PROBLEM TO WORK ON.
Without further comment, state how many lines in the listing below contain the word "picture".

-- start of SOURCE RECORDS --

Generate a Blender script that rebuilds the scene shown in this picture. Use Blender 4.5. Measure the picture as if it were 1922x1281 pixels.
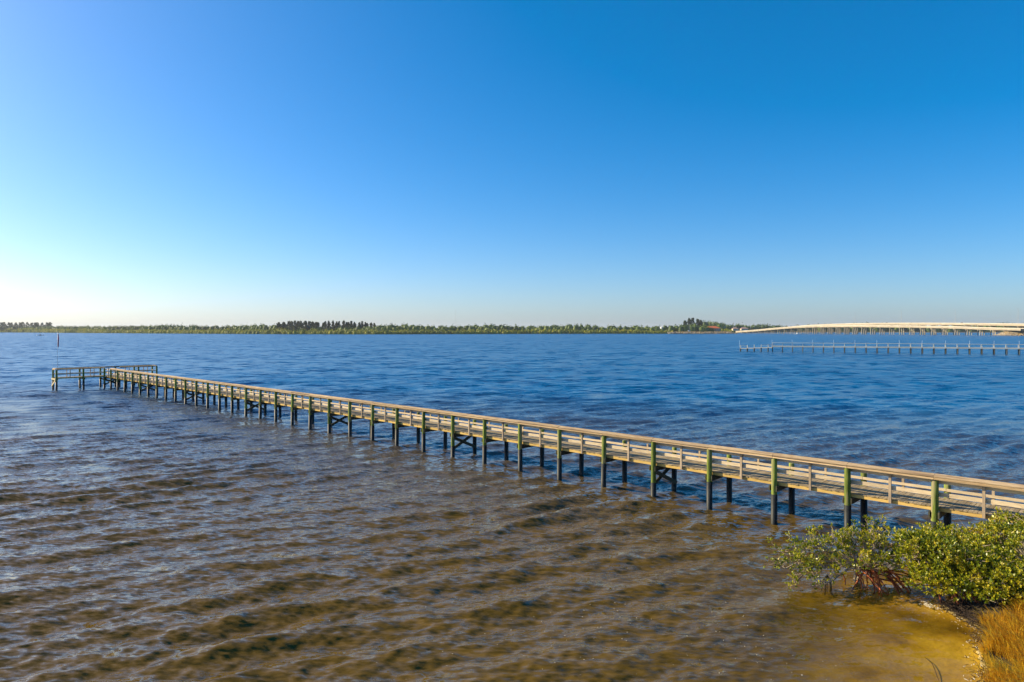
import bpy, math, random
import numpy as np
from mathutils import Vector, Matrix
R = math.radians
for o in list(bpy.data.objects): bpy.data.objects.remove(o)
sc = bpy.context.scene
COL = sc.collection
CAMZ = 8.36; FPX = 1278.0; HOR = 619.2          # camera height, focal length and horizon row of the 1922 px photograph

# ------------------------------------------------------------------ camera
cam = bpy.data.cameras.new('camera'); camo = bpy.data.objects.new('camera', cam); COL.objects.link(camo)
camo.location = (0, 0, CAMZ); camo.rotation_euler = (R(90), 0, 0)
cam.sensor_width = 36; cam.lens = 36*FPX/1922; cam.shift_y = (HOR-640.5)/1922
cam.clip_start = .5; cam.clip_end = 30000
sc.camera = camo
# ------------------------------------------------------------------ sky and sun
SUN_AZ, SUN_EL = -74.0, 27.0
w = bpy.data.worlds.new('World'); sc.world = w; w.use_nodes = True
nt = w.node_tree; nt.nodes.clear()
sky = nt.nodes.new('ShaderNodeTexSky'); sky.sky_type = 'NISHITA'; sky.sun_disc = False
sky.sun_elevation = R(SUN_EL); sky.sun_rotation = R(SUN_AZ)
sky.air_density = .78; sky.dust_density = 1.1; sky.ozone_density = 5.4; sky.altitude = 0
hs = nt.nodes.new('ShaderNodeHueSaturation'); hs.inputs['Saturation'].default_value = 1.34; hs.inputs['Hue'].default_value = .5
gm = nt.nodes.new('ShaderNodeGamma'); gm.inputs['Gamma'].default_value = .88
bg = nt.nodes.new('ShaderNodeBackground'); bg.inputs[1].default_value = .112
wo = nt.nodes.new('ShaderNodeOutputWorld')
nt.links.new(sky.outputs[0], hs.inputs['Color']); nt.links.new(hs.outputs[0], gm.inputs[0]); nt.links.new(gm.outputs[0], bg.inputs[0]); nt.links.new(bg.outputs[0], wo.inputs[0])
az, el = R(SUN_AZ), R(SUN_EL)
tosun = Vector((math.sin(az)*math.cos(el), math.cos(az)*math.cos(el), math.sin(el)))
sl = bpy.data.lights.new('sun', 'SUN'); sl.energy = 4.4; sl.angle = R(.53); sl.color = (1, .83, .54)
so = bpy.data.objects.new('sun', sl); COL.objects.link(so); so.rotation_euler = tosun.to_track_quat('Z', 'Y').to_euler()
so.location = (-60, 0, 60)
sc.view_settings.view_transform = 'Standard'; sc.view_settings.look = 'None'
sc.view_settings.exposure = 1.0; sc.view_settings.gamma = 1
sc.render.engine = 'CYCLES'

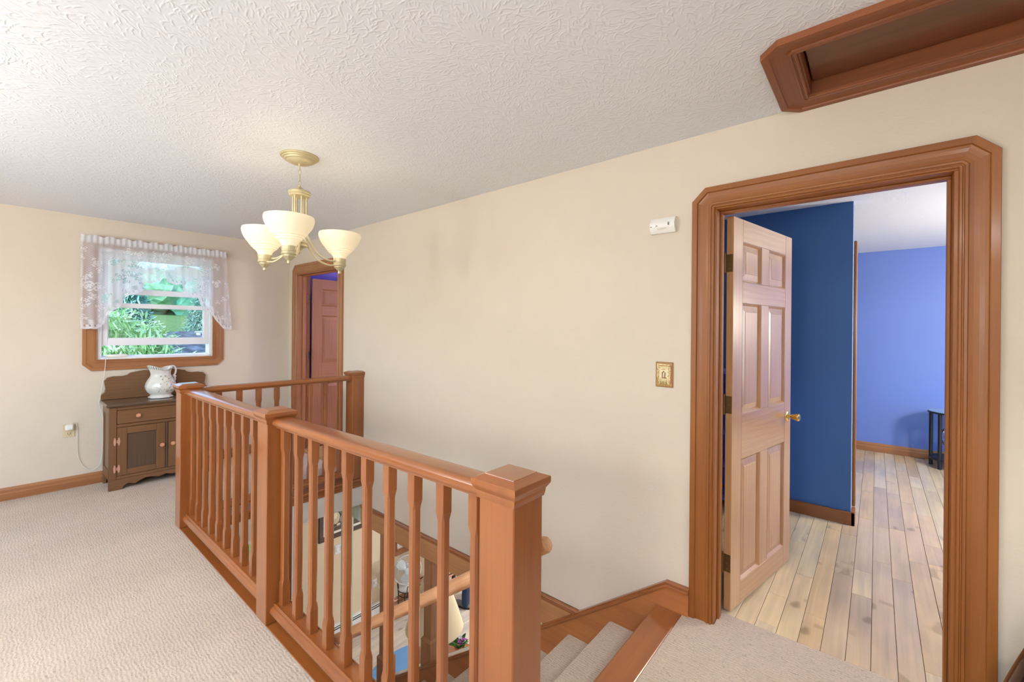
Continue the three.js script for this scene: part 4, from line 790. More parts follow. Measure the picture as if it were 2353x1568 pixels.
function buildFan(t, R, h, frame, base, blade, wires, low) {
  // faces local +z; standing at the origin
  mesh('base', lathe([[0, 0], [R * 0.62, 0], [R * 0.64, 0.008], [R * 0.6, 0.02], [R * 0.35, 0.035], [R * 0.14, 0.05], [R * 0.11, 0.07], [R * 0.1, h - R * 0.15], [0, h - R * 0.15]], 36), base, t);
  const tilt = (g) => g.rotateX(-0.12).translate(0, h, 0.0);
  mesh('motor', tilt(lathe([[0, -0.09], [R * 0.24, -0.085], [R * 0.32, -0.06], [R * 0.33, -0.01], [R * 0.2, 0.005], [0, 0.005]], 28).rotateX(Math.PI / 2)), base, t);
  const cage = [];
  for (const [r, z] of [[R, 0.025], [R * 0.985, 0.05], [R * 0.66, 0.072], [R * 0.985, -0.002]]) cage.push(new THREE.TorusGeometry(r, z === 0.025 ? 0.006 : 0.0022, 6, 56).translate(0, 0, z));
  for (let k = 0; k < wires; k++) {
    const a = k / wires * 2 * Math.PI, p = (r, z, b = 0) => [r * Math.cos(a + b), r * Math.sin(a + b), z];
    cage.push(tube([p(R * 0.2, 0.082), p(R * 0.6, 0.076, 0.12), p(R * 0.9, 0.062, 0.2), p(R, 0.03, 0.24)], 0.0011, 12, 4));
    cage.push(tube([p(R * 0.3, -0.03), p(R * 0.7, -0.028), p(R * 0.95, -0.012), p(R, 0.02)], 0.0011, 10, 4));
  }
  mesh('cage', tilt(join(cage)), frame, t);
  const blades = [];
  for (let k = 0; k < 3; k++) {
    const pos = [], idx = [], a0 = k * 2 * Math.PI / 3 + 0.3;
    for (let i = 0; i <= 10; i++) for (let j = 0; j <= 8; j++) { const r = lerp(R * 0.16, R * 0.88, i / 10), wd = 0.42 + 0.55 * Math.sin(Math.PI * Math.min(1, i / 10 * 0.85 + 0.1)), s = j / 8 - 0.5, an = a0 + s * wd * (1.15 - 0.1 * i / 10); pos.push(r * Math.cos(an), r * Math.sin(an), 0.03 + s * 0.03); }
    for (let i = 0; i < 10; i++) for (let j = 0; j < 8; j++) { const p = i * 9 + j; idx.push(p, p + 9, p + 1, p + 1, p + 9, p + 10); }
    const g = new THREE.BufferGeometry(); g.setAttribute('position', new THREE.Float32BufferAttribute(pos, 3)); g.setIndex(idx); g.computeVertexNormals(); blades.push(g);
  }
  for (const b of blades) mesh('blade', tilt(plain(b)), blade, t);
  mesh('hub_cap', tilt(lathe([[0, 0.094], [R * 0.12, 0.093], [R * 0.21, 0.088], [R * 0.215, 0.08], [0, 0.078]], 28).rotateX(Math.PI / 2)), blade, t);
}
{
  const t = thing('bookcase', 'blue open bookcase glimpsed through the gap behind the near door', 'bookcase', [3.985, 0, -1.05]);
  const B = MAT.blue;
  for (const z of [-1.46, -0.66]) part(t, 'side', cbox(3.84, 4.13, 0.001, 1.12, z, z + 0.022, 0.002, 1), B);
  for (const y of [0.06, 0.33, 0.60, 0.86, 1.10]) part(t, 'shelf', cbox(3.845, 4.13, y, y + 0.022, -1.4375, -0.6605, 0.002, 2), y > 0.8 && y < 0.9 ? std({ color: lin(0.3, 0.33, 0.42), roughness: 0.6 }) : B);
  part(t, 'back', cbox(4.131, 4.143, 0.001, 1.12, -1.46, -0.638, 0.001, 2), B);
}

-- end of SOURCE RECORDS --

RIGHT ANSWER.
2